Lee Ann Womack
There’s More Where That Came From
MCA Nashville
2005
A



lee Ann Womack has hired a great graphic designer for her new album—the art looks like a shrunken down 45 from the 70s, with a gorgeous soft focus picture of her behind grass. It makes sense—it's a 70s singer songwriter album with a concentration of soft, lyrical delivery and complicated narratives of infidelity, love, age, and other heartbreaks.

It has some of the best features of the era as well. The proto-feminism of someone like Jennie C. Riley, the cleverness of Carly Simon, the emotional rawness Dolly Parton before the formal pop slickness of 9-5—it’s all here. It even has just enough twang—but that's claiming it’s an old Nashville album, a traditionalist ode perfect for the fly-in-amber No Depression crowd.

The brilliance of this album is that it knows its history, but collapses and expands it into a universe all its own. It refutes clichés by making them specific and adding details, fleshing them out into their own incidents. On the second track "One's A Couple Baby, Two's A Crowd"—-Womack literalizes the ghost of an old relationship, drinking in a motel alone, she refuses any suitor. The way she talks about it though—"they institutionalize people, baby for acting the way we do"—upturns every instance of crazy as shorthand for inconvenience.

The first single follows it in much the same way: the narrative starts tight until a cheap reversal manages to justify fucking people you really shouldn't fuck. “I might hate myself in the morning, but I will love you tonight.” The song is slow and hungry, with long pauses of fiddle and guitar—the soundtrack not to desperation, boredom, lust, or any of the other reasons everyone always gives—but to the most common one, a comfort that comes from self-loathing and inertia. Those confusions—-between lust, confusion, inertia, desire, sadness, and guilt mark the rest of the album.

Take the requisite cheating song—with him working too long and too hard. Of course it doesn’t end up being the cheating song. It’s actually a song about how deeply lonely it is to stay at home—and she undersings it. No one else would undersing this: she makes it soft and conversational, two people over coffee in a kitchen in the suburbs of Dallas undersinging. But there is this chugging guitar line, and a intricate pedal steel, and a restlessness of the music, and a long long instrumental break, that effects what cannot be spoken. At the end, she leaves him—-not because he cheated, but because "he ought to know that by now" she was so lonely, so hard and so sad that she could not survive. And if it merely sounds like how Betty Friedan dealt with this 20 years ago, try watching ABC's Wife Swap. It’s more prevalent than you’d care to think: all of these stay-at-home mothers desperate and broken, lonely and happy and confused. The unsettling of feminisms is still seismic.

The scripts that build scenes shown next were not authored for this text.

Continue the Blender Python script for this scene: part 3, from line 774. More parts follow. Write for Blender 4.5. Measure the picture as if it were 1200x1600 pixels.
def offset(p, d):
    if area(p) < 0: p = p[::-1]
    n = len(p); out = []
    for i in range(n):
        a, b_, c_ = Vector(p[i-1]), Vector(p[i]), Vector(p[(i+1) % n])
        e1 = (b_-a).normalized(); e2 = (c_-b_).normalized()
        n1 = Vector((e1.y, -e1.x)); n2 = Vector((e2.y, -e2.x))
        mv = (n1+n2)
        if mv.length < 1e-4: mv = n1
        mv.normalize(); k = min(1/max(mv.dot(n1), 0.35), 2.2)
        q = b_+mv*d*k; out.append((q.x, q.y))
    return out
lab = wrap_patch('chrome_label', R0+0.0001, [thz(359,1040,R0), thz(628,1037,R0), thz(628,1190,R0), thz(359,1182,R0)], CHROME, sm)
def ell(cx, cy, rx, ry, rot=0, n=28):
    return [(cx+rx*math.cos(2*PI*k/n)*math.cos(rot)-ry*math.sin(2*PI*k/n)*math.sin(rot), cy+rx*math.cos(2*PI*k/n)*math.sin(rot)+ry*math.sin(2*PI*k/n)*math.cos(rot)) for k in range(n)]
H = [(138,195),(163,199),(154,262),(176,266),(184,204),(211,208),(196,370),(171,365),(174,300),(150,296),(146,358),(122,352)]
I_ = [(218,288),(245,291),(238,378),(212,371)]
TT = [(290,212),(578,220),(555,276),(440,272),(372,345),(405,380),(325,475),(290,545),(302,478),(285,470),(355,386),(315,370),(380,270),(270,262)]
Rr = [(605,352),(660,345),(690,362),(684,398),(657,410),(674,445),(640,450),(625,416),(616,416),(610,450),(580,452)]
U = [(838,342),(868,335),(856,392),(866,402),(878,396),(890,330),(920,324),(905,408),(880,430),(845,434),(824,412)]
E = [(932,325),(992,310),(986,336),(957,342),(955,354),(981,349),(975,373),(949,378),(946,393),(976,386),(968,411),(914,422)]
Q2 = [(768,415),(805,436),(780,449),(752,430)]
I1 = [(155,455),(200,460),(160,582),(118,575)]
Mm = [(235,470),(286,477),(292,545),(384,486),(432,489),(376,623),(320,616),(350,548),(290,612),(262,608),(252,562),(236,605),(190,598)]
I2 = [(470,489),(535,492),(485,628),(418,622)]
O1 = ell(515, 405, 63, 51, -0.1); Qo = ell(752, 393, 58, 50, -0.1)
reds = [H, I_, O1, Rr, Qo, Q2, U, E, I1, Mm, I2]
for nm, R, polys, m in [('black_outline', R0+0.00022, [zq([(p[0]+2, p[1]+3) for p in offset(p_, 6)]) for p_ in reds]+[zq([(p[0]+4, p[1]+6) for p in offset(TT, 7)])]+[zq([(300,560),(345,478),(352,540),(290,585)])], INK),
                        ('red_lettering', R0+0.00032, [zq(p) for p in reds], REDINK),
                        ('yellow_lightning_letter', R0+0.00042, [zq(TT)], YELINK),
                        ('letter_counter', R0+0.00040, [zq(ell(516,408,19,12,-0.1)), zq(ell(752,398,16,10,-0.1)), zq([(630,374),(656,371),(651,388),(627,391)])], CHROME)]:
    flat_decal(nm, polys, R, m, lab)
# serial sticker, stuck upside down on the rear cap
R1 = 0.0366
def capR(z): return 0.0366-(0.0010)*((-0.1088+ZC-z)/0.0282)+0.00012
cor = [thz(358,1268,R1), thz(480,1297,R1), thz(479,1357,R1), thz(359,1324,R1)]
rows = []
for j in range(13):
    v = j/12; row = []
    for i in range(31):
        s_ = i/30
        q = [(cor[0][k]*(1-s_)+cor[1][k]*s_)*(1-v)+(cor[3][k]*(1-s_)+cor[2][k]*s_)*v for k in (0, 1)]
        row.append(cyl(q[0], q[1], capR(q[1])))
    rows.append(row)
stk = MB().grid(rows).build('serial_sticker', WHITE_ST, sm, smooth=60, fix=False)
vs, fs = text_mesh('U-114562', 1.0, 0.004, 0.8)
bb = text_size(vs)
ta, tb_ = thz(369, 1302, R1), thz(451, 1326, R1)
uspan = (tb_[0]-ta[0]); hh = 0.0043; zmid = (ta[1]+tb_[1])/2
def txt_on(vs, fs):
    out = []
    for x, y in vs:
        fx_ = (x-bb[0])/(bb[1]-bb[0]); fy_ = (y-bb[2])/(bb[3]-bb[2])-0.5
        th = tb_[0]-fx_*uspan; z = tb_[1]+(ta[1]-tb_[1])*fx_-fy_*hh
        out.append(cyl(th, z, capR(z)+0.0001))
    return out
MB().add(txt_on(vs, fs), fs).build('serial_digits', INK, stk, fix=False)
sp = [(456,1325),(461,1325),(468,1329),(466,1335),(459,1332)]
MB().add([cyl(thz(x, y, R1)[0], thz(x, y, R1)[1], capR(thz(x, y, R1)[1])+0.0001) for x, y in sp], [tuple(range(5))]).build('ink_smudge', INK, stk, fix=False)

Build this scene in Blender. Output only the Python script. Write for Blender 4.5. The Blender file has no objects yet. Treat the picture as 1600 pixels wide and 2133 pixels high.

It continues this way, sordid tales of lost highway cafes, confusion, cheap (The honky-tonk rave-up “What I Like About Heaven” is actually an honest, old school ode to fucking—not the Vaseline on the lens, Tim McGraw/Faith Hill stuff) and expensive sex, redemption, joy, lost dreams, disappointment, pain, and great stretched metaphors (“Happiness” is so stretched to pieces, it has an absurdist, allegorical charm; “Painless” conflates domestic and personal chaos in an innovative brokenness, and its almost spoken/sung in places)

Some of it is a little too obvious—“When You Get To Me,” is trying too hard to be an anthem on CMT. “Waiting for the Sun” is too slow and too sad, it could stand to be a bit more bluegrassy but its placement is a bit tepid and its instrumentation doesn’t take nearly enough risks.

One song that doesn't take risks, and the emotional complexity and resonance that matches the skill and talent of anyone working in Nashville—and a refusal to accept the standard lines about domesticity, religion, or anything else makes this album a masterpiece. The two lyrics "I am surrounded by the demons in this room" and "I cannot remember how to pray anymore" are perhaps the best way to think of this album—a voyage through the wilderness, a wild and honest searching for "this molecule of faith in this room / What they used to call the mustard seed." Christ told us that to have the faith of the mustard seed would save us—Womack has that faith in her unique and uncompromised voice. We should as well.